__EXERCISE TASK__.
Going from the top of the data below, give again each line through the one containing "56)], 1500, [])", both ends kept.

============================================================

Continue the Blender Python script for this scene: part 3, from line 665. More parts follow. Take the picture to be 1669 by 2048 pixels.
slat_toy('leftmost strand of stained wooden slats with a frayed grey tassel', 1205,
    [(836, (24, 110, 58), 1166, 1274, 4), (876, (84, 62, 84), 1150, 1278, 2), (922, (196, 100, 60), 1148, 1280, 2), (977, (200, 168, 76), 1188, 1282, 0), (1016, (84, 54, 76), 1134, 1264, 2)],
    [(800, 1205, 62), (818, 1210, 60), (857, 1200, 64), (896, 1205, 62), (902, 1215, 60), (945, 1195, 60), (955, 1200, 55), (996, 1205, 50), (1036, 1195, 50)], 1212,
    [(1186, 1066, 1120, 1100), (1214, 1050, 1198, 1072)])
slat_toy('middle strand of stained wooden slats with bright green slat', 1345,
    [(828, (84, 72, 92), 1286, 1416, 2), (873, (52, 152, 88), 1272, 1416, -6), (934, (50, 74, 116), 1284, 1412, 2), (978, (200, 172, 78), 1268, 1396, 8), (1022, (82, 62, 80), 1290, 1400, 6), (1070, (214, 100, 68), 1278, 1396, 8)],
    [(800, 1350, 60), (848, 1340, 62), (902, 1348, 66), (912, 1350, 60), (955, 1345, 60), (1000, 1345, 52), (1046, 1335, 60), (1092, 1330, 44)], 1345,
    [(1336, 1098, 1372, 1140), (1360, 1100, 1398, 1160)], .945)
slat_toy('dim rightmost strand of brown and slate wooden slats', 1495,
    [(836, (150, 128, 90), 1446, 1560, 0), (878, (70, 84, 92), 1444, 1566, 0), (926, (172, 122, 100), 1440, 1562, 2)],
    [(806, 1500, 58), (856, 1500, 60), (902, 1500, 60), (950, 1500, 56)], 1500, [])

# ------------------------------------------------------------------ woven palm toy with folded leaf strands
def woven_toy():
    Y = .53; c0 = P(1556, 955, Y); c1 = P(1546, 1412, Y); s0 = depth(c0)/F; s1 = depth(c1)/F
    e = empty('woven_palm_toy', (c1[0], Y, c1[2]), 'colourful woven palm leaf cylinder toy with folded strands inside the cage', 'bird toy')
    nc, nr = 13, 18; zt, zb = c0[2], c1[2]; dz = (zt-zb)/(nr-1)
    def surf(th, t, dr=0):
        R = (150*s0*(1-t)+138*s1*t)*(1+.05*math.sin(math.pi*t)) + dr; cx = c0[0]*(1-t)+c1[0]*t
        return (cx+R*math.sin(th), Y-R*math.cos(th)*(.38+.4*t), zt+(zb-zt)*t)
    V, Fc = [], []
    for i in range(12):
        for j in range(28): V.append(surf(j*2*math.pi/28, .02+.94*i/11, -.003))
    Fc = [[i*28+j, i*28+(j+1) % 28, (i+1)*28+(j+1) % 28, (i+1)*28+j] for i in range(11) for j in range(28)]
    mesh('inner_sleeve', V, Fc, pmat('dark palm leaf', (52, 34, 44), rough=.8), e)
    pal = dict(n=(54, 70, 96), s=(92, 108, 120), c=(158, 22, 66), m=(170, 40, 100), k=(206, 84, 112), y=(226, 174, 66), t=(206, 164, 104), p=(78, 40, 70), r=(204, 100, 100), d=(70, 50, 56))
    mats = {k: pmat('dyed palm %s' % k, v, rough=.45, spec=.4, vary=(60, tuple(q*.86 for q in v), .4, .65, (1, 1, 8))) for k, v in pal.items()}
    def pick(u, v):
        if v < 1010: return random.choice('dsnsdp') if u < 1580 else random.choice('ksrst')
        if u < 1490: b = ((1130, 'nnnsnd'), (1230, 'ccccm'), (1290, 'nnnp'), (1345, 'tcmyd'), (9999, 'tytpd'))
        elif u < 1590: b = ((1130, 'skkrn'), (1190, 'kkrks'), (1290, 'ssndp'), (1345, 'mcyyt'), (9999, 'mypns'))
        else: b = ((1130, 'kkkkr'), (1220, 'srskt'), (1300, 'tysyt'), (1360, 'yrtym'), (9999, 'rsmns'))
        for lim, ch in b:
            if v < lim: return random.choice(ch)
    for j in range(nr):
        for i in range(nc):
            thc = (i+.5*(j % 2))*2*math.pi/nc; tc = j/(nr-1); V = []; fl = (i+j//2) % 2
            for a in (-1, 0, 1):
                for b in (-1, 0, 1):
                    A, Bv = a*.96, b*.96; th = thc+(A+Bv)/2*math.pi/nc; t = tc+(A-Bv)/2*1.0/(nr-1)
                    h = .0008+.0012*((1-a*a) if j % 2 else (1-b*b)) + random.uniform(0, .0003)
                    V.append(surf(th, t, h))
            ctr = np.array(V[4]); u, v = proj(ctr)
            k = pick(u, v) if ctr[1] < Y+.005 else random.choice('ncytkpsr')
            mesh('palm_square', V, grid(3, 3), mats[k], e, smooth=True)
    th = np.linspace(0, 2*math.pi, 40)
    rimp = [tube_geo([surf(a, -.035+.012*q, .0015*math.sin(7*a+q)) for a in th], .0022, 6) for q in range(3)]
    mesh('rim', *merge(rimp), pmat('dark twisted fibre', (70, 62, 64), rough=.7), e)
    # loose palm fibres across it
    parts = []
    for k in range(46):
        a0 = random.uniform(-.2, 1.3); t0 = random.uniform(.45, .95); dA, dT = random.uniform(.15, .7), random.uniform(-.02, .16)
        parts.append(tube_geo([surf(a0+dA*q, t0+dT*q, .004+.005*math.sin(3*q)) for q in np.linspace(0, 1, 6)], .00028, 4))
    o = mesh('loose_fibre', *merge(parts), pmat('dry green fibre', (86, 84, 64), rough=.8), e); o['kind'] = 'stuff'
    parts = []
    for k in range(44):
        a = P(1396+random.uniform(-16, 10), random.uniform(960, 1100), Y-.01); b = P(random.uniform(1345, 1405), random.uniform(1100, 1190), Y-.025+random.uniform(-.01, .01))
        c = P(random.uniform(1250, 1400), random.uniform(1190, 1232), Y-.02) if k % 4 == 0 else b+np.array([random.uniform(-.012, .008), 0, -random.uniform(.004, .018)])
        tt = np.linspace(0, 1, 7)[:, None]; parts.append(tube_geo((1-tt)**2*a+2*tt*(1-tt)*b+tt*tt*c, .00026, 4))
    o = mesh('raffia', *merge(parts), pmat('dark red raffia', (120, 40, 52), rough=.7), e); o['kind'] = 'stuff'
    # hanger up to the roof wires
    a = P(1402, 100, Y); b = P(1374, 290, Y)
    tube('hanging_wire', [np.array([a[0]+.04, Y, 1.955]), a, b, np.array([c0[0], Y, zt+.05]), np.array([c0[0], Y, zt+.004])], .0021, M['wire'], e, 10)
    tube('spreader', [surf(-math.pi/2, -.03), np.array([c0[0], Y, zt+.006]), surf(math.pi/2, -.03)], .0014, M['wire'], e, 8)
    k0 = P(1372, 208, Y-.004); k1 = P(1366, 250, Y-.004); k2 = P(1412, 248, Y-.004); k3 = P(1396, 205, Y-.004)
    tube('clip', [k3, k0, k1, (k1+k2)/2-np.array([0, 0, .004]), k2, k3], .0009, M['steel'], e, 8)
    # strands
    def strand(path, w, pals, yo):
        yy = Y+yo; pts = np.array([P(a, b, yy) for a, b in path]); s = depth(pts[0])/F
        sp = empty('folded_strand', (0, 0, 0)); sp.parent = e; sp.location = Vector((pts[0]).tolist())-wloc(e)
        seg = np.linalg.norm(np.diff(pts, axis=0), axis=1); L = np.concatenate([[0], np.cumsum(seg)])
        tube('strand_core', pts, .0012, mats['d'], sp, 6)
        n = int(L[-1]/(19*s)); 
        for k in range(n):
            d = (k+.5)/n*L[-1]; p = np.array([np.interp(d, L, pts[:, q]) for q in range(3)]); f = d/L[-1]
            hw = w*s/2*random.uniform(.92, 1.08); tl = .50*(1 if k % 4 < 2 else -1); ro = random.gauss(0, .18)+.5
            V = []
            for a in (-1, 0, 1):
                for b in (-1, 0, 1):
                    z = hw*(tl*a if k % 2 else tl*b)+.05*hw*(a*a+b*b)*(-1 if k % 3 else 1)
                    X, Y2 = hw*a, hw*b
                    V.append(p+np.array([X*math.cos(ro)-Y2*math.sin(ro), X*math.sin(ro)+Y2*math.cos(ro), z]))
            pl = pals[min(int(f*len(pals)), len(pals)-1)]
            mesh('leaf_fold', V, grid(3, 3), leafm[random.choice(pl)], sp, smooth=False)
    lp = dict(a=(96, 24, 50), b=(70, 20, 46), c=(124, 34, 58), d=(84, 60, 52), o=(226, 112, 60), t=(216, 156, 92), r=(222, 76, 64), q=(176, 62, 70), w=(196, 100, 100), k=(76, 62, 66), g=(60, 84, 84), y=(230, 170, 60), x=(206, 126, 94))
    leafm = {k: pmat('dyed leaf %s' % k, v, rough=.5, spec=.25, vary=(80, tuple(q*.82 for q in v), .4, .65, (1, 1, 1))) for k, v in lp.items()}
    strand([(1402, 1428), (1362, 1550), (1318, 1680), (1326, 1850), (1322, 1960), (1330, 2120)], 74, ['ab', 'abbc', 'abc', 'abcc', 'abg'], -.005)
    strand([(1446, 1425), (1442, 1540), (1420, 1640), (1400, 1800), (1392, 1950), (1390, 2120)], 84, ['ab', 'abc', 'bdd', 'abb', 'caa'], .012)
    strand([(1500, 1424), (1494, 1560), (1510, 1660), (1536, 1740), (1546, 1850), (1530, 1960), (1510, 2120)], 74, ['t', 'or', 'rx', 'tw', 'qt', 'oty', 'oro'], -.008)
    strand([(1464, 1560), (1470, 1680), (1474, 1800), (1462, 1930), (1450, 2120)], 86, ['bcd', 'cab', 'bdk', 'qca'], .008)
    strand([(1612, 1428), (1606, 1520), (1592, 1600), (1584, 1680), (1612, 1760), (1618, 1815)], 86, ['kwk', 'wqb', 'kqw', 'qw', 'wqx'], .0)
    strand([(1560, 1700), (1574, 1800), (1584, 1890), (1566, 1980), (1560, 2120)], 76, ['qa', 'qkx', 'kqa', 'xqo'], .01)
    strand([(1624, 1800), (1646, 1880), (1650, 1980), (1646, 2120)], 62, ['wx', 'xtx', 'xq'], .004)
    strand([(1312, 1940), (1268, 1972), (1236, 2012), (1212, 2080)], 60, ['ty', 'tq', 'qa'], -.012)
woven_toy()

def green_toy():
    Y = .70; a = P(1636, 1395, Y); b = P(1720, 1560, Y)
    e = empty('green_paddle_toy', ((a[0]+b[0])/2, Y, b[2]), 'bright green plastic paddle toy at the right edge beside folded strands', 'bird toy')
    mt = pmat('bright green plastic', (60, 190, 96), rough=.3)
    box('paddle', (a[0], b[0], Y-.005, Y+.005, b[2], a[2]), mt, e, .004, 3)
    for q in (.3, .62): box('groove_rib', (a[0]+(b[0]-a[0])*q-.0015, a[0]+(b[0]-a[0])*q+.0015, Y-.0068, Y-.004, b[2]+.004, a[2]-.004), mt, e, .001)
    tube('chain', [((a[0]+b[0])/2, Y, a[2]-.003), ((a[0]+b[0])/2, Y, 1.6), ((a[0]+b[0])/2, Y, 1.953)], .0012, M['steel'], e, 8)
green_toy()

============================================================

__ANSWER__.
Continue the Blender Python script for this scene: part 3, from line 665. More parts follow. Take the picture to be 1669 by 2048 pixels.
slat_toy('leftmost strand of stained wooden slats with a frayed grey tassel', 1205,
    [(836, (24, 110, 58), 1166, 1274, 4), (876, (84, 62, 84), 1150, 1278, 2), (922, (196, 100, 60), 1148, 1280, 2), (977, (200, 168, 76), 1188, 1282, 0), (1016, (84, 54, 76), 1134, 1264, 2)],
    [(800, 1205, 62), (818, 1210, 60), (857, 1200, 64), (896, 1205, 62), (902, 1215, 60), (945, 1195, 60), (955, 1200, 55), (996, 1205, 50), (1036, 1195, 50)], 1212,
    [(1186, 1066, 1120, 1100), (1214, 1050, 1198, 1072)])
slat_toy('middle strand of stained wooden slats with bright green slat', 1345,
    [(828, (84, 72, 92), 1286, 1416, 2), (873, (52, 152, 88), 1272, 1416, -6), (934, (50, 74, 116), 1284, 1412, 2), (978, (200, 172, 78), 1268, 1396, 8), (1022, (82, 62, 80), 1290, 1400, 6), (1070, (214, 100, 68), 1278, 1396, 8)],
    [(800, 1350, 60), (848, 1340, 62), (902, 1348, 66), (912, 1350, 60), (955, 1345, 60), (1000, 1345, 52), (1046, 1335, 60), (1092, 1330, 44)], 1345,
    [(1336, 1098, 1372, 1140), (1360, 1100, 1398, 1160)], .945)
slat_toy('dim rightmost strand of brown and slate wooden slats', 1495,
    [(836, (150, 128, 90), 1446, 1560, 0), (878, (70, 84, 92), 1444, 1566, 0), (926, (172, 122, 100), 1440, 1562, 2)],
    [(806, 1500, 58), (856, 1500, 60), (902, 1500, 60), (950, 1500, 56)], 1500, [])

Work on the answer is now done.